• [Prompt]
State how many lines hold the string "Blender". Give the number and nothing else.

╭─ Records for the exercise

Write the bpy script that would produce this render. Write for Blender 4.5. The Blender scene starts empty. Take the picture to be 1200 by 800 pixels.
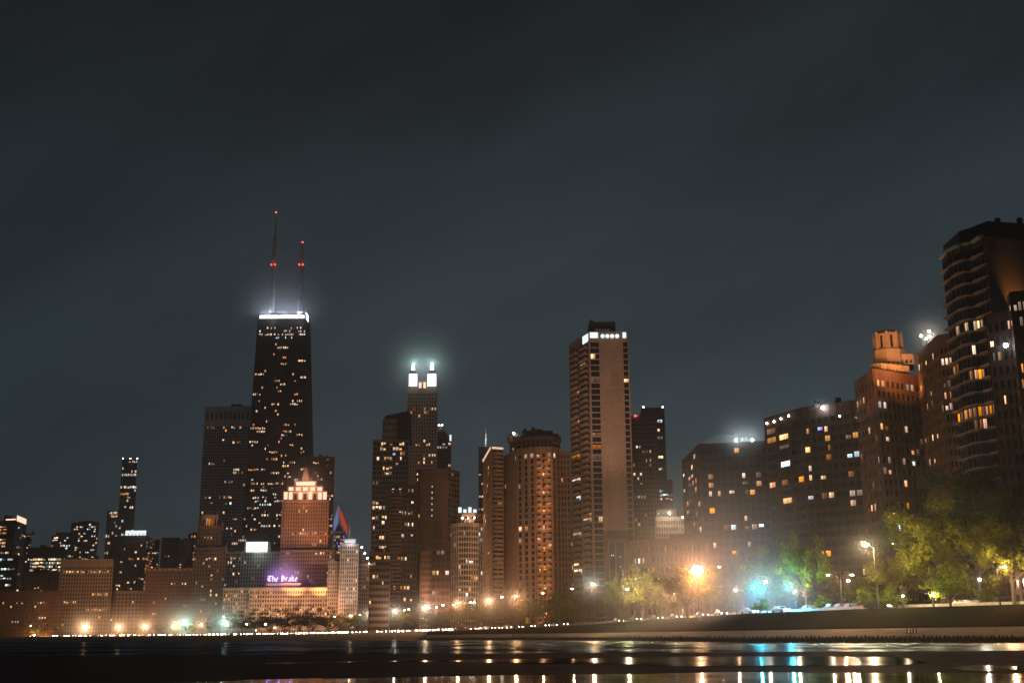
import bpy, bmesh, math, random
from mathutils import Vector, Matrix
R = math.radians
random.seed(7)
scene = bpy.context.scene
COL = scene.collection

# ------------------------------------------------------------------ camera
F = 1400.0                       # focal length in pixels of the 1200 px wide photograph
TH = math.atan(343.0 / F)        # camera looks up by about 13.8 degrees
ROLL = R(0.33)
CAM = Vector((0, 0, 1.5))
fwd = Vector((0, math.cos(TH), math.sin(TH)))
r0 = Vector((1, 0, 0)); u0 = Vector((0, -math.sin(TH), math.cos(TH)))
RT = r0 * math.cos(ROLL) - u0 * math.sin(ROLL)
UP = r0 * math.sin(ROLL) + u0 * math.cos(ROLL)
cd = bpy.data.cameras.new('camera'); cam = bpy.data.objects.new('camera', cd); COL.objects.link(cam)
M = Matrix((RT, UP, -fwd)).transposed().to_4x4(); M.translation = CAM
cam.matrix_world = M
cd.sensor_width = 36; cd.lens = 36 * F / 1200; cd.clip_start = 0.05; cd.clip_end = 20000
scene.camera = cam

def W(px, py, D):
    r = fwd * F + RT * (px - 600) + UP * (400 - py)
    return CAM + r * (D / r.y)
def XY(px, D, z):
    k = (px - 600) / F; d = D - CAM.y; zz = z - CAM.z
    c1 = d * RT.y + zz * RT.z; c2 = d * fwd.y + zz * fwd.z
    return Vector(((k * c2 - c1) / RT.x, D))
def proj(p):
    v = Vector(p) - CAM; zc = v.dot(fwd)
    return 600 + F * v.dot(RT) / zc, 400 - F * v.dot(UP) / zc
def lerp(a, b, t): return a + (b - a) * t
def table(xs, ys, x):
    if xs[0] > xs[-1]: xs = xs[::-1]; ys = ys[::-1]
    if x <= xs[0]: return ys[0]
    for i in range(len(xs) - 1):
        if x <= xs[i + 1]: return lerp(ys[i], ys[i + 1], (x - xs[i]) / (xs[i + 1] - xs[i]))
    return ys[-1]

# ------------------------------------------------------------------ materials
def newmat(name):
    m = bpy.data.materials.new(name); m.use_nodes = True
    nt = m.node_tree; nt.nodes.clear()
    out = nt.nodes.new('ShaderNodeOutputMaterial')
    return m, nt, nt.nodes, nt.links, out
def node(nt, typ, **kw):
    n = nt.nodes.new(typ)
    for k, v in kw.items():
        if k in n.inputs.keys(): n.inputs[k].default_value = v
        else: setattr(n, k, v)
    return n
def surf(name, col, rough=.8, spec=.3, var=.36, scale=.15, fine=2.5, bump=0, streak=True, metal=0, tint=None):
    m, nt, N, L, out = newmat(name)
    p = node(nt, 'ShaderNodeBsdfPrincipled'); p.inputs['Roughness'].default_value = rough
    p.inputs['Specular IOR Level'].default_value = spec; p.inputs['Metallic'].default_value = metal
    tc = node(nt, 'ShaderNodeTexCoord'); mp = node(nt, 'ShaderNodeMapping')
    mp.inputs['Scale'].default_value = (1, 1, .25 if streak else 1)
    L.new(tc.outputs['Object'], mp.inputs['Vector'])
    n1 = node(nt, 'ShaderNodeTexNoise'); n1.inputs['Scale'].default_value = scale; n1.inputs['Detail'].default_value = 5
    n2 = node(nt, 'ShaderNodeTexNoise'); n2.inputs['Scale'].default_value = fine; n2.inputs['Detail'].default_value = 3
    L.new(mp.outputs[0], n1.inputs['Vector']); L.new(mp.outputs[0], n2.inputs['Vector'])
    ad = node(nt, 'ShaderNodeMath', operation='ADD'); L.new(n1.outputs['Fac'], ad.inputs[0]); L.new(n2.outputs['Fac'], ad.inputs[1])
    mr = node(nt, 'ShaderNodeMapRange'); mr.inputs[1].default_value = .6; mr.inputs[2].default_value = 1.4
    mr.inputs[3].default_value = 1 - var; mr.inputs[4].default_value = 1 + var
    L.new(ad.outputs[0], mr.inputs[0])
    mx = node(nt, 'ShaderNodeVectorMath', operation='SCALE'); mx.inputs[0].default_value = col
    L.new(mr.outputs[0], mx.inputs['Scale'])
    L.new(mx.outputs[0], p.inputs['Base Color'])
    if bump:
        b = node(nt, 'ShaderNodeBump'); b.inputs['Strength'].default_value = bump
        L.new(n2.outputs['Fac'], b.inputs['Height']); L.new(b.outputs[0], p.inputs['Normal'])
    L.new(p.outputs[0], out.inputs[0])
    return m
def emit(name, col, s):
    m, nt, N, L, out = newmat(name)
    e = node(nt, 'ShaderNodeEmission'); e.inputs[0].default_value = (*col, 1); e.inputs[1].default_value = s
    L.new(e.outputs[0], out.inputs[0]); m.cycles.emission_sampling = 'NONE'
    return m
def globe(name, col, s):
    m, nt, N, L, out = newmat(name)
    e = node(nt, 'ShaderNodeEmission'); e.inputs[0].default_value = (*col, 1); e.inputs[1].default_value = s
    t = node(nt, 'ShaderNodeBsdfTransparent'); ad = node(nt, 'ShaderNodeAddShader'); L.new(e.outputs[0], ad.inputs[0]); L.new(t.outputs[0], ad.inputs[1])
    L.new(ad.outputs[0], out.inputs[0]); m.cycles.emission_sampling = 'NONE'
    return m
def winmat(name, col, s):
    """a lit room behind glass: brightness differs from room to room, curtains drawn to a different point, mullion, ceiling light"""
    m, nt, N, L, out = newmat(name)
    tc = node(nt, 'ShaderNodeTexCoord'); sp = node(nt, 'ShaderNodeSeparateXYZ'); L.new(tc.outputs['Generated'], sp.inputs[0])
    oi = node(nt, 'ShaderNodeObjectInfo')
    br = node(nt, 'ShaderNodeMapRange'); br.inputs[3].default_value = .14; br.inputs[4].default_value = 1.75
    pw = node(nt, 'ShaderNodeMath', operation='POWER'); pw.inputs[1].default_value = 1.6
    L.new(oi.outputs['Random'], pw.inputs[0]); L.new(pw.outputs[0], br.inputs[0])
    f7 = node(nt, 'ShaderNodeMath', operation='MULTIPLY'); f7.inputs[1].default_value = 7.31
    fr = node(nt, 'ShaderNodeMath', operation='FRACT'); L.new(oi.outputs['Random'], f7.inputs[0]); L.new(f7.outputs[0], fr.inputs[0])
    gt = node(nt, 'ShaderNodeMath', operation='GREATER_THAN'); L.new(sp.outputs[0], gt.inputs[0]); L.new(fr.outputs[0], gt.inputs[1])
    cu = node(nt, 'ShaderNodeMapRange'); cu.inputs[3].default_value = 1; cu.inputs[4].default_value = .5; L.new(gt.outputs[0], cu.inputs[0])
    ab = node(nt, 'ShaderNodeMath', operation='SUBTRACT'); ab.inputs[1].default_value = .5; L.new(sp.outputs[0], ab.inputs[0])
    a2 = node(nt, 'ShaderNodeMath', operation='ABSOLUTE'); L.new(ab.outputs[0], a2.inputs[0])
    mu = node(nt, 'ShaderNodeMapRange'); mu.inputs[1].default_value = .03; mu.inputs[2].default_value = .06; mu.inputs[3].default_value = .25; mu.inputs[4].default_value = 1
    L.new(a2.outputs[0], mu.inputs[0])
    gz = node(nt, 'ShaderNodeMapRange'); gz.inputs[3].default_value = .55; gz.inputs[4].default_value = 1.2; L.new(sp.outputs[2], gz.inputs[0])
    prev = br
    for q in (cu, mu, gz):
        x = node(nt, 'ShaderNodeMath', operation='MULTIPLY'); L.new(prev.outputs[0], x.inputs[0]); L.new(q.outputs[0], x.inputs[1]); prev = x
    x = node(nt, 'ShaderNodeMath', operation='MULTIPLY'); x.inputs[1].default_value = s; L.new(prev.outputs[0], x.inputs[0])
    hs = node(nt, 'ShaderNodeHueSaturation'); hs.inputs['Color'].default_value = (*col, 1)
    sa = node(nt, 'ShaderNodeMapRange'); sa.inputs[3].default_value = .6; sa.inputs[4].default_value = 1.25; L.new(fr.outputs[0], sa.inputs[0])
    L.new(sa.outputs[0], hs.inputs['Saturation'])
    e = node(nt, 'ShaderNodeEmission'); L.new(hs.outputs[0], e.inputs[0]); L.new(x.outputs[0], e.inputs[1])
    L.new(e.outputs[0], out.inputs[0]); m.cycles.emission_sampling = 'NONE'
    return m
WS = 1.55
LIT = dict(w=winmat('lit_room_warm', (1, .54, .26), WS), a=winmat('lit_room_amber', (1, .36, .09), WS * .85),
           n=winmat('lit_room_neutral', (1, .68, .42), WS * 1.1), c=winmat('lit_room_cool', (.72, .93, 1), WS * 1.1),
           p=winmat('lit_room_violet', (.45, .35, 1), WS))
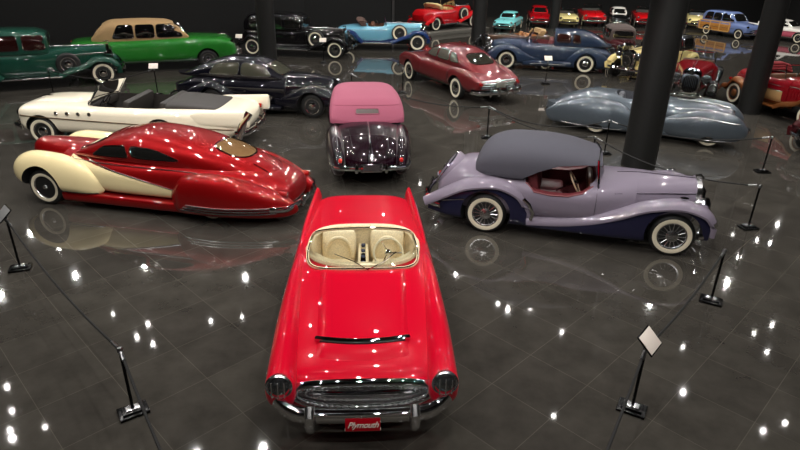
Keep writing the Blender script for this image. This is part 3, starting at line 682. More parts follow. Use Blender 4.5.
# ------------------------------------------------------------ plum drophead, seen from behind
def plum_drophead():
    PL = paint('plum_black_lacquer', (24, 6, 16), 0, .3); PINK = cloth('rose_canvas', (152, 78, 100))
    r = thing('drophead_car', 'dark plum drophead with rose canvas top, tail toward the viewer behind the foreground car', 'car', (-.88, 13.9), 96.5, 'cars on the hall floor')
    B = Shell(-2.36, .6, [(-2.36,.62),(-2.2,.80),(-1.8,.99),(-1.2,1.10),(0,1.1),(.6,1.1)], [(-2.36,.36),(-2,.26),(.6,.24)], [(-2.36,.5),(-2,.68),(-1.2,.80),(-.4,.82),(.6,.74)], [(-2.36,.5),(-1,.8),(.6,.8)], 2.7, 3, rr=.16, nx=44, nt=48)
    B.mb().build('body', PL, r)
    H = Shell(.3, 2.2, [(.3,1.1),(1.2,1.13),(2.2,1.08)], .35, [(.3,.74),(1.2,.5),(2.2,.28)], .8, 2.6, 3.2, rf=.1).mb().build('hood', PL, r)
    T = Shell(-1.2, 1.0, [(-1.2,1.12),(-1.0,1.38),(-.75,1.52),(-.2,1.60),(.4,1.59),(1.0,1.50)], [(-1.2,1.04),(1.0,1.04)], [(-1.2,.80),(-.9,.82),(-.2,.80),(.5,.75),(1.0,.70)], [(-1.2,1.08),(1,1.1)], [(-1.2,5),(1,4.5)], 5, rr=.07, rf=.05, nx=40, nt=56)
    t = T.mb().build('canvas_top', PINK, r)
    rc = [(-.26,1.245),(.26,1.245),(.25,1.345),(-.25,1.345)]
    w = T.pane(rc, 'x', -1, 8, .008).build('rear_window', plain('amber_brown_rear_light', (52, 30, 24), .3), t); T.trim(rc, 'x', -1, 8, r=.01).build('window_frame', PINK, w)
    MB().tube([Vector(T.proj('x', y, 1.40, -1)) + Vector((-.004, 0, 0)) for y in np.linspace(-.74, .74, 21)], .008, 5).build('top_seam', PINK, t)
    MB().tube([Vector(T.proj('x', y, 1.085, -1)) + Vector((-.012, 0, -.03)) for y in np.linspace(-.72, .72, 21)], .012, 5).build('top_beading', CHROME, t)
    for s in (1, -1):
        c = [(-.45,1.14),(.72,1.14),(.60,1.42),(-.38,1.44)]; T.pane(c, 'y', s, 6).build('side_window', GLASSD, r)
        G = Shell(-2.42, -.5, [(-2.42,.62),(-2.15,.84),(-1.7,1.0),(-1.3,1.04),(-.8,.9),(-.5,.6)], [(-2.42,.3),(-2,.2),(-.5,.2)], [(-2.42,.1),(-1.9,.2),(-1.3,.23),(-.5,.12)], .5, 2.4, 3, yc=[(-2.42,.64),(-1.5,.70),(-.5,.74)], rr=.22, rf=.2, nx=40, nt=36)
        g = G.mb(s).build('rear_fender', PL, r); cut(g, wheel_cut(-1.4, .36, .42, s*.6, s*1.2), UNDER)
        strip(G, [(-2.3,.62),(-1.9,.66)], s, .006).build('fender_moulding', CHROME, g)
        MB().tube([(x, s*(G.Y(x)), G.T(x)*1.0 + .004) for x in np.linspace(-2.14, -.9, 14)], .009, 5).build('fender_crest', SATIN, g)
        F = Shell(.2, 2.3, [(.2,.4),(.8,.72),(1.4,.93),(1.9,.88),(2.3,.66)], [(.2,.24),(1.4,.26),(2.3,.4)], [(.2,.1),(1.4,.22),(2.3,.16)], .5, 2.4, 3, yc=.68, rr=.2, rf=.3); f = F.mb(s).build('front_fender', PL, r); cut(f, wheel_cut(1.45, .36, .42, s*.55, s*1.1), UNDER)
        K = Shell(-.8, .6, .32, .2, .16, None, 3, 3, yc=.72).mb(s).build('running_board', PL, r)
        MB().lathe([(.03, -.05), (.045, -.02), (.045, .03)], (-2.38, s*.62, .62), 'x', 12).build('tail_light', TAILRED, r)
        headlamp(r, 2.2, s*.5, .8, .12)
    four_wheels(r, 1.45, -1.4, .7, .36, wd=.17, style='steel', ww=0, rim=PL)
    m = MB().tube([(x, 0, B.T(x) + .006) for x in np.linspace(-2.2, -1.18, 12)] , .014, 6).build('trunk_spine', SATIN, r)
    MB().bar([(-2.3, 0, .74), (-2.27, 0, .84), (-2.16, 0, .9)], .03, .02).build('trunk_handle', CHROME, r)
    for s in (1, -1): MB().tube([Vector(B.proj('z', x, s*(.36 + .1*(x + 2.2))))+Vector((0, 0, .002)) for x in np.linspace(-2.15, -1.22, 10)], .004, 4).build('trunk_gap', UNDER, r)
    b = bumper(r, -2.48, .82, .47, .12, 'rear_bumper', b=.05, guards=(.3, -.3), sgn=-1)
    MB().box((-2.53, 0, .5), (.03, .44, .17), Matrix.Rotation(radians(12), 3, 'Y'), .012).build('license_plate_frame', CHROME, r)
    MB().box((-2.549, 0, .505), (.01, .34, .1), Matrix.Rotation(radians(12), 3, 'Y')).build('license_plate', plain('plate_dark', (40, 36, 38), .4), r)
    MB().bar([(-2.46, 0, .62), (-2.43, 0, .70), (-2.40, 0, .74)], .07, .05, up=(1, 0, 0)).build('number_lamp', CHROME, r)
    MB().bar([(2.26, 0, 1.10), (2.2, 0, 1.2), (2.1, 0, 1.15)], .02, .02).build('radiator_mascot', CHROME, r)
    MB().lathe([(.012, 0), (.012, .1), (.03, .12), (.02, .16), (.003, .18)], (2.0, 0, 1.09), 'z', 10).build('mascot_figure', CHROME, r)
    return r
plum_drophead()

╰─

• [Output]
2